* start *

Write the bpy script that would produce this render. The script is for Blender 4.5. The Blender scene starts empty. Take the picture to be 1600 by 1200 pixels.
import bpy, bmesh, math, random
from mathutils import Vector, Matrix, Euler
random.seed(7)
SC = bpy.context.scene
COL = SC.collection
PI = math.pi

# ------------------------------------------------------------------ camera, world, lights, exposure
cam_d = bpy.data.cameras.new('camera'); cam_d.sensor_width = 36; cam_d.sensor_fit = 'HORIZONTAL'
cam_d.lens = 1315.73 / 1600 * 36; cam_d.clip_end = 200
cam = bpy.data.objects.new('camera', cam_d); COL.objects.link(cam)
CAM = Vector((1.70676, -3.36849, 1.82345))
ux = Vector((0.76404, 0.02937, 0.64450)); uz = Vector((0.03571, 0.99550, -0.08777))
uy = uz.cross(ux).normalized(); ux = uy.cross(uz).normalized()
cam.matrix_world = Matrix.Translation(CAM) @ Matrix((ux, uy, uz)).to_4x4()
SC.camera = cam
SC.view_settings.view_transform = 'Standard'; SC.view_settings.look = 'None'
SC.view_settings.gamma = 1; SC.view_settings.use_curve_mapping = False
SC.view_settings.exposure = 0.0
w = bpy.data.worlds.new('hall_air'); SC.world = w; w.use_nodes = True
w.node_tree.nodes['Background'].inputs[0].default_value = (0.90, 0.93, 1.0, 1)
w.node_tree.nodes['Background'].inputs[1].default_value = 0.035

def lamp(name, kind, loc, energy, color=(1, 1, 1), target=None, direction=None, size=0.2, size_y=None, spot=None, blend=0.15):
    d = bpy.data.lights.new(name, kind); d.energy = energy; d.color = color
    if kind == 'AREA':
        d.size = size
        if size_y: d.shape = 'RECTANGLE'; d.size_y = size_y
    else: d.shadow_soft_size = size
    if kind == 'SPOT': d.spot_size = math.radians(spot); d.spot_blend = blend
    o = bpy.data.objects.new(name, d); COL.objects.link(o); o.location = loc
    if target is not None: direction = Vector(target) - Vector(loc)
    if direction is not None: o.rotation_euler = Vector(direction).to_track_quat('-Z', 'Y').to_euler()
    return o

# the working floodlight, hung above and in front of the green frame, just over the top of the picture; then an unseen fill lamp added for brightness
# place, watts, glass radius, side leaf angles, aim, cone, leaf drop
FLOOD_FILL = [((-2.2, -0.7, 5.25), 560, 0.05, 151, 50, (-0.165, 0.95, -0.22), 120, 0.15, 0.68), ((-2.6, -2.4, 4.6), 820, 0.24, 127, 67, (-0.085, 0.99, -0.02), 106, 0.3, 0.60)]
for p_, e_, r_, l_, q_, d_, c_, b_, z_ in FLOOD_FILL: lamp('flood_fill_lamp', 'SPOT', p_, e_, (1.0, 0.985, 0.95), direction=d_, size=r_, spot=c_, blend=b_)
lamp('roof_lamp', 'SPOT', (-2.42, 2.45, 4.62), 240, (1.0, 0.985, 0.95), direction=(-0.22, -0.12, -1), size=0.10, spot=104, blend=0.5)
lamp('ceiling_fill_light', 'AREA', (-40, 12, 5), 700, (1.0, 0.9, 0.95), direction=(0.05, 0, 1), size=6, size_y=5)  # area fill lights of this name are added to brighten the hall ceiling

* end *

Given request
Output all of the data above without any alteration.

Reply
Write the bpy script that would produce this render. The script is for Blender 4.5. The Blender scene starts empty. Take the picture to be 1600 by 1200 pixels.
import bpy, bmesh, math, random
from mathutils import Vector, Matrix, Euler
random.seed(7)
SC = bpy.context.scene
COL = SC.collection
PI = math.pi

# ------------------------------------------------------------------ camera, world, lights, exposure
cam_d = bpy.data.cameras.new('camera'); cam_d.sensor_width = 36; cam_d.sensor_fit = 'HORIZONTAL'
cam_d.lens = 1315.73 / 1600 * 36; cam_d.clip_end = 200
cam = bpy.data.objects.new('camera', cam_d); COL.objects.link(cam)
CAM = Vector((1.70676, -3.36849, 1.82345))
ux = Vector((0.76404, 0.02937, 0.64450)); uz = Vector((0.03571, 0.99550, -0.08777))
uy = uz.cross(ux).normalized(); ux = uy.cross(uz).normalized()
cam.matrix_world = Matrix.Translation(CAM) @ Matrix((ux, uy, uz)).to_4x4()
SC.camera = cam
SC.view_settings.view_transform = 'Standard'; SC.view_settings.look = 'None'
SC.view_settings.gamma = 1; SC.view_settings.use_curve_mapping = False
SC.view_settings.exposure = 0.0
w = bpy.data.worlds.new('hall_air'); SC.world = w; w.use_nodes = True
w.node_tree.nodes['Background'].inputs[0].default_value = (0.90, 0.93, 1.0, 1)
w.node_tree.nodes['Background'].inputs[1].default_value = 0.035

def lamp(name, kind, loc, energy, color=(1, 1, 1), target=None, direction=None, size=0.2, size_y=None, spot=None, blend=0.15):
    d = bpy.data.lights.new(name, kind); d.energy = energy; d.color = color
    if kind == 'AREA':
        d.size = size
        if size_y: d.shape = 'RECTANGLE'; d.size_y = size_y
    else: d.shadow_soft_size = size
    if kind == 'SPOT': d.spot_size = math.radians(spot); d.spot_blend = blend
    o = bpy.data.objects.new(name, d); COL.objects.link(o); o.location = loc
    if target is not None: direction = Vector(target) - Vector(loc)
    if direction is not None: o.rotation_euler = Vector(direction).to_track_quat('-Z', 'Y').to_euler()
    return o

# the working floodlight, hung above and in front of the green frame, just over the top of the picture; then an unseen fill lamp added for brightness
# place, watts, glass radius, side leaf angles, aim, cone, leaf drop
FLOOD_FILL = [((-2.2, -0.7, 5.25), 560, 0.05, 151, 50, (-0.165, 0.95, -0.22), 120, 0.15, 0.68), ((-2.6, -2.4, 4.6), 820, 0.24, 127, 67, (-0.085, 0.99, -0.02), 106, 0.3, 0.60)]
for p_, e_, r_, l_, q_, d_, c_, b_, z_ in FLOOD_FILL: lamp('flood_fill_lamp', 'SPOT', p_, e_, (1.0, 0.985, 0.95), direction=d_, size=r_, spot=c_, blend=b_)
lamp('roof_lamp', 'SPOT', (-2.42, 2.45, 4.62), 240, (1.0, 0.985, 0.95), direction=(-0.22, -0.12, -1), size=0.10, spot=104, blend=0.5)
lamp('ceiling_fill_light', 'AREA', (-40, 12, 5), 700, (1.0, 0.9, 0.95), direction=(0.05, 0, 1), size=6, size_y=5)  # area fill lights of this name are added to brighten the hall ceiling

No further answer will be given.